Atacaron entonces el arzobispo de Toledo y el nuncio de Su Santidad, advirtiendo que el Papa “encontraba dificultades” en apadrinar al recién nacido “ante lo delicado de la situación”. Era una catástrofe institucional para la monarquía católica, pero a Isabel II le entró la amenaza por un oído y le salió por otro.

El último recurso era el confesor de Isabel II, el padre Claret. Tenía fama de santo y, de hecho, subiría a los altares, y la reina que, aparte de casquivana, era muy beata, le había hecho venir de Cuba para que fuese su director espiritual.

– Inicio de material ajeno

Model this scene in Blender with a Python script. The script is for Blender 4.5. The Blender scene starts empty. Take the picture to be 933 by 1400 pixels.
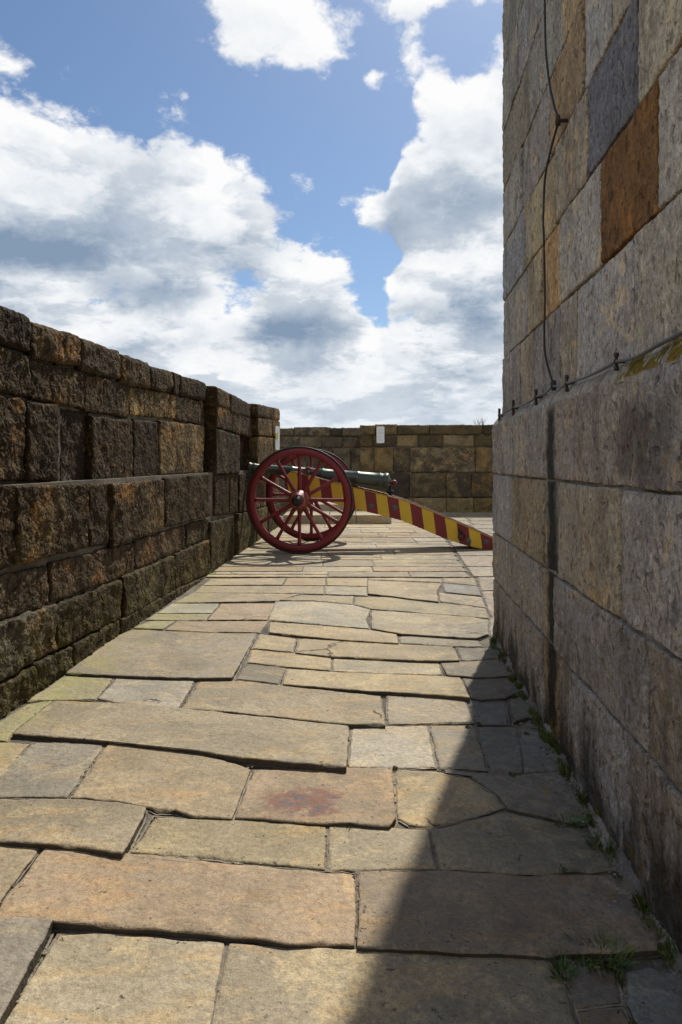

El padre Claret le dio un ultimátum tremendo: mientras no se fuera Puigmoltó de palacio, no lo pisaría el cura, y por lo tanto se quedaría la reina sin confesión.

Pero Isabel II era terca y resistió más de medio año el chantaje moral. Puigmoltó vio por tanto nacer en palacio a su supuesto hijo, y solamente cuando el príncipe de Asturias había cumplido los tres meses fue trasladado a Valencia, y don Francisco de Asís volvió a Madrid para cubrir las apariencias.

Isabel II no hacía caso del nuncio, el arzobispo ni el confesor, pero recurría directamente a los santos. Era de una beatería supersticiosa y estaba obsesionada por rodearse de reliquias para favorecer el alumbramiento. Ya había acumulado catorce, incluida la mano derecha de San Juan y dos espinas de la corona de Cristo, pero para el nacimiento de Alfonso XII hizo traer de Lérida el cráneo de San Ramón Nonato y mandó a un coronel a Sitges a buscar el cristal de San Valentín. Era muy derrochona y gastó una fortuna en limosnas para propiciar el buen parto. Tampoco salió barata la canastilla del bebé. La reina se la encargó al instituto de “jóvenes descarriadas” (léase prostitutas retiradas de la calle) de la vizcondesa de Jorbalán. La Jorbalán, que tenía fama de loca pero sería canonizada por Pío XI, mandó dos personas a París a comprar las telas, con lo que la factura se puso por las nubes.